Key Facts - The OPIS benchmark for non‑Chinese polysilicon stood at $19.138 per kilogram ($0.040 per watt) on April 14, a 1% rise from February 24. - China’s mono‑grade polysilicon premium dropped 33% to CNY 34.071 per kilogram ($4.99/kg) or CNY 0.072 per watt over the same period. - The Silicon Branch of the China Nonferrous Metals Industry Association projects an 8% decline in Chinese polysilicon output for April compared with March. - Inventory levels in China remain high; manufacturers are running lines at 50‑70% capacity and have begun maintenance cuts. - Production costs in China sit at CNY 31‑32 per kilogram, just covering raw material and electricity expenses. - Module prices have risen modestly after China removed a 9% export‑tax rebate on April 1, while U.S. TOPCon modules reached $0.292 per watt, a 1% gain since February.

What It Means The modest 1% price increase for non‑Chinese polysilicon suggests that the broader market is insulated from geopolitical shocks that have driven oil prices higher. Meanwhile, the steep 33% drop in China’s premium reflects oversupply and weak downstream demand, prompting producers to cut output. An 8% production reduction in April signals the first significant supply‑side adjustment in months, but utilization rates already hover near the lower end of feasible operation, limiting further cuts.
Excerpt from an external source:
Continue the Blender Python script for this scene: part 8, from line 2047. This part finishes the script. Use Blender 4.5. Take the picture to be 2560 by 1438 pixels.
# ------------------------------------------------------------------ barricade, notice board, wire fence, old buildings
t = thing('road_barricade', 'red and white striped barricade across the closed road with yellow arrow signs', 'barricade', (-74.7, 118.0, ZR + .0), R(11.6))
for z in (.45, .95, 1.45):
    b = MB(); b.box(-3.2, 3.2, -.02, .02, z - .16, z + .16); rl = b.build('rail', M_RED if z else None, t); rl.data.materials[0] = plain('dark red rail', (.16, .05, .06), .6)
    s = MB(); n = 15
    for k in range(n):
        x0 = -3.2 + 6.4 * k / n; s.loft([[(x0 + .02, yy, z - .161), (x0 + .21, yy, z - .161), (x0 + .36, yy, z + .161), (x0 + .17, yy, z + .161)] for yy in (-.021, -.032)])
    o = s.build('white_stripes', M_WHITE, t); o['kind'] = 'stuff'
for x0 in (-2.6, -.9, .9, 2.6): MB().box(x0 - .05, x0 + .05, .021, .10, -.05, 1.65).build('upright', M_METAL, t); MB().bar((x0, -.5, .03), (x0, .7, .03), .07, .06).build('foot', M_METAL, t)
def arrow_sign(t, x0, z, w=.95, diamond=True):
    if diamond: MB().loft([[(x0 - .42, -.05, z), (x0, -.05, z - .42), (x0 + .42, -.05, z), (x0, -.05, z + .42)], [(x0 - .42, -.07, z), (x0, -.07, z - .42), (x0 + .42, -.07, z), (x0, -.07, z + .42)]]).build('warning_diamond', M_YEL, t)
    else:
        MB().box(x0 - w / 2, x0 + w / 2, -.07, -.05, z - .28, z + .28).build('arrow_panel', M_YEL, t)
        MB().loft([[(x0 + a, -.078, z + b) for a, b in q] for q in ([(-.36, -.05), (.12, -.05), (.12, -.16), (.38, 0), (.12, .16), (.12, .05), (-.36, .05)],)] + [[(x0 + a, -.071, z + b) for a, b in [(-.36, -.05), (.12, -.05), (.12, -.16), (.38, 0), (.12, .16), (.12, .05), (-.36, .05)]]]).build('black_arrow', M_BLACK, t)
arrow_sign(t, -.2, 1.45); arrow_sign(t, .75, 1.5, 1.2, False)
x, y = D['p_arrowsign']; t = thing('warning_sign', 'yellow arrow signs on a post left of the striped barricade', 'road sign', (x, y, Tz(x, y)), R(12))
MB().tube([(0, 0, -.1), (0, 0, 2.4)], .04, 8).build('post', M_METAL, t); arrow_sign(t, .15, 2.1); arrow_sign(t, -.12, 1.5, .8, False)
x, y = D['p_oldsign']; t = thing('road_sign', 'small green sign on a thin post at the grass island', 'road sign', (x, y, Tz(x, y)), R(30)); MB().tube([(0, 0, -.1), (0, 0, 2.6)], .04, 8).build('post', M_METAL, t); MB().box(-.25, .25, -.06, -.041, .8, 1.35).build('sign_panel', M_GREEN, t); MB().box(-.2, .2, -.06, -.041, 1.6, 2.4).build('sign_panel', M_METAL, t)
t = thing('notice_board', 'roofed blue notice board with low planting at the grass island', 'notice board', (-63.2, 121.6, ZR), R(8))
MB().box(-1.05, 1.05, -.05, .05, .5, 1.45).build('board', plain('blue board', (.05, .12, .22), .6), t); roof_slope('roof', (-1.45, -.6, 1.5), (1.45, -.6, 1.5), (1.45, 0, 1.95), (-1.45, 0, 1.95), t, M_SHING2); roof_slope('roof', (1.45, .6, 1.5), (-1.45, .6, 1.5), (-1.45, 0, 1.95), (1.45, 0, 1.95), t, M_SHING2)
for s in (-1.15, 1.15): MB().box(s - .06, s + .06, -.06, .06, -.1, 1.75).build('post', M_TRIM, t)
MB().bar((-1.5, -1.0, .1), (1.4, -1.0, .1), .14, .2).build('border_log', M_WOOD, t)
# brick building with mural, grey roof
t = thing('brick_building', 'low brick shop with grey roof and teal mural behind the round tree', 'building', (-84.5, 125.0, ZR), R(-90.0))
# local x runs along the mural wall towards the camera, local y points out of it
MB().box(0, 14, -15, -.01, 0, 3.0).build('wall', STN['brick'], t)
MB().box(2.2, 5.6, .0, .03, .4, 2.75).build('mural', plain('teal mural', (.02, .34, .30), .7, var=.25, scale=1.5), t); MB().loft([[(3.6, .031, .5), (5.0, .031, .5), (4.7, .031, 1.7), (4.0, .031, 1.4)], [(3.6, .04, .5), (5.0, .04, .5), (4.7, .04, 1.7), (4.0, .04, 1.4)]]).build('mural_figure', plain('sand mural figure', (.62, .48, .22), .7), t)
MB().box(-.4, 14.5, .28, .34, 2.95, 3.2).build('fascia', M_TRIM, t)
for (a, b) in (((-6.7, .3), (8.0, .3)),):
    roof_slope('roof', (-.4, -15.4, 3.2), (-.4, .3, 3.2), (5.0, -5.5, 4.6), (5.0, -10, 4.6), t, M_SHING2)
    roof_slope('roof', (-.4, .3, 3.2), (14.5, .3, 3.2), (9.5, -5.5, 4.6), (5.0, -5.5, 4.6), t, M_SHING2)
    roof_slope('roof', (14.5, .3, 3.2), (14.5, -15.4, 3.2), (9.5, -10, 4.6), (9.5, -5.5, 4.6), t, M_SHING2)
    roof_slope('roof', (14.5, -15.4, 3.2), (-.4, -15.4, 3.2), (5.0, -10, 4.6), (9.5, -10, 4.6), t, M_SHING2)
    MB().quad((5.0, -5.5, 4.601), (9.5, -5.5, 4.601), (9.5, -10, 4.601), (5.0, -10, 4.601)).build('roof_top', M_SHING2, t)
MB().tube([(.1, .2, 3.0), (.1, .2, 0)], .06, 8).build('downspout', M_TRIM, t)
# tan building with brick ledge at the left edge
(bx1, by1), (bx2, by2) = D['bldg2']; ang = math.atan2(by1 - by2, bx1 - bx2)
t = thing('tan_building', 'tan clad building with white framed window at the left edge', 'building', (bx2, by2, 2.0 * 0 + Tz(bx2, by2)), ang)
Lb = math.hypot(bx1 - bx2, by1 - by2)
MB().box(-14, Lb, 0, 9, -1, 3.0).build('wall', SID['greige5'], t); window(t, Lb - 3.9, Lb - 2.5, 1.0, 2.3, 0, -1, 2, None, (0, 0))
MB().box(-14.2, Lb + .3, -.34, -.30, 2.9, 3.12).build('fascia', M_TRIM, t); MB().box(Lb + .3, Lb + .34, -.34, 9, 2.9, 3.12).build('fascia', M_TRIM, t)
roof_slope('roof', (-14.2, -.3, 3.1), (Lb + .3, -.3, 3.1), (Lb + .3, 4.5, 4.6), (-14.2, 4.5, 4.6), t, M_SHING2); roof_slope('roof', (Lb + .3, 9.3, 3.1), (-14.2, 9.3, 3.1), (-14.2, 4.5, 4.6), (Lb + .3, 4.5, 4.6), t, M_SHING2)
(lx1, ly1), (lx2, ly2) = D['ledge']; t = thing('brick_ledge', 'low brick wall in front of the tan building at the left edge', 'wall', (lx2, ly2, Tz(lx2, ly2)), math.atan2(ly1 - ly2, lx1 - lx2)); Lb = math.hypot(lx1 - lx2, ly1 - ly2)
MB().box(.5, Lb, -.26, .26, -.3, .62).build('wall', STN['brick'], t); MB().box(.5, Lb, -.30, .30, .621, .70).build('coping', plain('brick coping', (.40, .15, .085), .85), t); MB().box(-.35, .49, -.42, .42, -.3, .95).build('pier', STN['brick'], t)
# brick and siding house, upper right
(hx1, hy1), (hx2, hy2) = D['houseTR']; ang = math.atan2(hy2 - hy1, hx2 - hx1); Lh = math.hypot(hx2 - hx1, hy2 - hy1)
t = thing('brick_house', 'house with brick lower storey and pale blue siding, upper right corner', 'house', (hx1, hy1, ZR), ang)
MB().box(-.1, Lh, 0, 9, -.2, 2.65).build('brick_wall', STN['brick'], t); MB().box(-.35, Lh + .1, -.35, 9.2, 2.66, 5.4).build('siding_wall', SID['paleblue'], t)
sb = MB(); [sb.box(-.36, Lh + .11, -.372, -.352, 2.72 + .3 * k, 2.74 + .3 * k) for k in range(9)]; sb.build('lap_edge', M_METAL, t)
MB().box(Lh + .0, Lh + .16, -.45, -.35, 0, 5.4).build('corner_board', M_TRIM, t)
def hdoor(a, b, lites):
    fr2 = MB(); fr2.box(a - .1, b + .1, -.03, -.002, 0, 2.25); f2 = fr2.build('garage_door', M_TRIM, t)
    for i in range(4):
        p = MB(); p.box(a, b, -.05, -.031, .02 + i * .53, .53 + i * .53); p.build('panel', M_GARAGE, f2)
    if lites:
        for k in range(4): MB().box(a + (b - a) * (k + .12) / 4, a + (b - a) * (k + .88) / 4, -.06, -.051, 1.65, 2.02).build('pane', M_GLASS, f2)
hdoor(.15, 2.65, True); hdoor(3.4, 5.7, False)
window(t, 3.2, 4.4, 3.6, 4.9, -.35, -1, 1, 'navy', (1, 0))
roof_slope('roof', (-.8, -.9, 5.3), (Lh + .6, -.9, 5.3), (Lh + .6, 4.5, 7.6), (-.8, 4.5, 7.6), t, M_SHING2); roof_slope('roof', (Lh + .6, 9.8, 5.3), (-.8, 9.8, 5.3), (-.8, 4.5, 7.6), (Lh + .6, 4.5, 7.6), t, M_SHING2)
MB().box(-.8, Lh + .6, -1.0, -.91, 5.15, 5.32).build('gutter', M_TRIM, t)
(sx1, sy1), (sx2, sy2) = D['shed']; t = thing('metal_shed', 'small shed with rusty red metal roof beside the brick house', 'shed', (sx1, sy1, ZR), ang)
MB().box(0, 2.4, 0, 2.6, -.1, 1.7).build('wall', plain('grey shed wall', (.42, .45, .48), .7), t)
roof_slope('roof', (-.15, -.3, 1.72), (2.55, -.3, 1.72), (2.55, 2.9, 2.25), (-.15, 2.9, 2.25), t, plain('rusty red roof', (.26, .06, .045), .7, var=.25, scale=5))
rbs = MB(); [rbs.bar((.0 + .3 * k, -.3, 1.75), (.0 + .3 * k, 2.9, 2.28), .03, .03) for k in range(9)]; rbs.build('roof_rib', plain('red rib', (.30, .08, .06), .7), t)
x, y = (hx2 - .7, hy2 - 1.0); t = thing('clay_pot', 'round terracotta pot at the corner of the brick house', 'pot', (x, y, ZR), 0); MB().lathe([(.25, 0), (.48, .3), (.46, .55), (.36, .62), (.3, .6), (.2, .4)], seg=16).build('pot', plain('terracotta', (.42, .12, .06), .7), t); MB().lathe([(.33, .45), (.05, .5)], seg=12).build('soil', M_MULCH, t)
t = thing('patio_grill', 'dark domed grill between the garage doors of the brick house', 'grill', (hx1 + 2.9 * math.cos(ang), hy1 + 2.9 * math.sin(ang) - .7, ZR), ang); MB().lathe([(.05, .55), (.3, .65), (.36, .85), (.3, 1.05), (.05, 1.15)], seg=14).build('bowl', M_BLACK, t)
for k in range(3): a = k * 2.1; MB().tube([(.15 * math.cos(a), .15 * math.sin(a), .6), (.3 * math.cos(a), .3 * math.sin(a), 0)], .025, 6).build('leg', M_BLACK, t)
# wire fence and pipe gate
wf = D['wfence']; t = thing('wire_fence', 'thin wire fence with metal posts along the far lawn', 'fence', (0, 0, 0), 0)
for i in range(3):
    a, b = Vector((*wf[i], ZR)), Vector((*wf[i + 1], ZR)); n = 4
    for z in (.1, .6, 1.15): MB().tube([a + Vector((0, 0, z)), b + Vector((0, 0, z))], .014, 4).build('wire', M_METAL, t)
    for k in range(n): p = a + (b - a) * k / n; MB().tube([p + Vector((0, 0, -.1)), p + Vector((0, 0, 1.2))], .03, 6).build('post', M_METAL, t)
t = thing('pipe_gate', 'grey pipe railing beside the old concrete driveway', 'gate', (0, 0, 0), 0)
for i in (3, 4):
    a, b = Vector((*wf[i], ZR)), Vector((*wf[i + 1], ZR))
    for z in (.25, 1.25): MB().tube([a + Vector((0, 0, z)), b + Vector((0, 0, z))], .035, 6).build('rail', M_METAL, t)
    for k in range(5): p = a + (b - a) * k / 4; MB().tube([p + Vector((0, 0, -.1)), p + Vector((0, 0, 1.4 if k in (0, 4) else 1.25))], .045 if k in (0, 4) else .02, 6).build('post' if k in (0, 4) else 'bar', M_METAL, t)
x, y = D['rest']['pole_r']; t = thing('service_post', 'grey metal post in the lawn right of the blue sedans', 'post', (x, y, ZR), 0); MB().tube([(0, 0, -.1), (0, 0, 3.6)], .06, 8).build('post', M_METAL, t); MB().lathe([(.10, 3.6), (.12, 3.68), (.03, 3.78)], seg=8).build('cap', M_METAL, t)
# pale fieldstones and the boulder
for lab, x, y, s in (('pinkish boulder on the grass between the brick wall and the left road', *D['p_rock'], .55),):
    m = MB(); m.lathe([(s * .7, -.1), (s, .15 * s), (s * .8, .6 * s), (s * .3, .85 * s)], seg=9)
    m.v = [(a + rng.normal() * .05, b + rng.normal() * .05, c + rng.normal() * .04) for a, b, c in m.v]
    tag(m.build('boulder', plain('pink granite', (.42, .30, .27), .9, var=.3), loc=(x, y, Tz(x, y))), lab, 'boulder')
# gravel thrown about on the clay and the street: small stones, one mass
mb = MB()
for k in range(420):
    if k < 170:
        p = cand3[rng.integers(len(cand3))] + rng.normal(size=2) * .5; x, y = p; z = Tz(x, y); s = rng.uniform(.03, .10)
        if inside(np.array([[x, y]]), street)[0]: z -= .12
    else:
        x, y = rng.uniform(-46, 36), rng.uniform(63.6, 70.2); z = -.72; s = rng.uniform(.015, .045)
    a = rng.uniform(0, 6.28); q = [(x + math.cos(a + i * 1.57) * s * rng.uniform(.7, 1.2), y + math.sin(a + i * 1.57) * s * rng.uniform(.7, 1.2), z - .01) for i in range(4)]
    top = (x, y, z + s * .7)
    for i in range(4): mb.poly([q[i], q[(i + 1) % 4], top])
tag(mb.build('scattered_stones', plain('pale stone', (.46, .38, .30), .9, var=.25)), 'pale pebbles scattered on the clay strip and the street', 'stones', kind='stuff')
For downstream solar manufacturers, stable raw‑material costs may ease budgeting, yet the lingering inventory glut could suppress new orders. The modest uplift in module prices, driven by the loss of export rebates, may be offset by weak overseas demand, especially in the United States where trade and policy uncertainties linger.

Looking Ahead Watch for the impact of China’s output cuts on global polysilicon inventories and whether continued Middle East tensions trigger any secondary effects on renewable‑energy supply chains.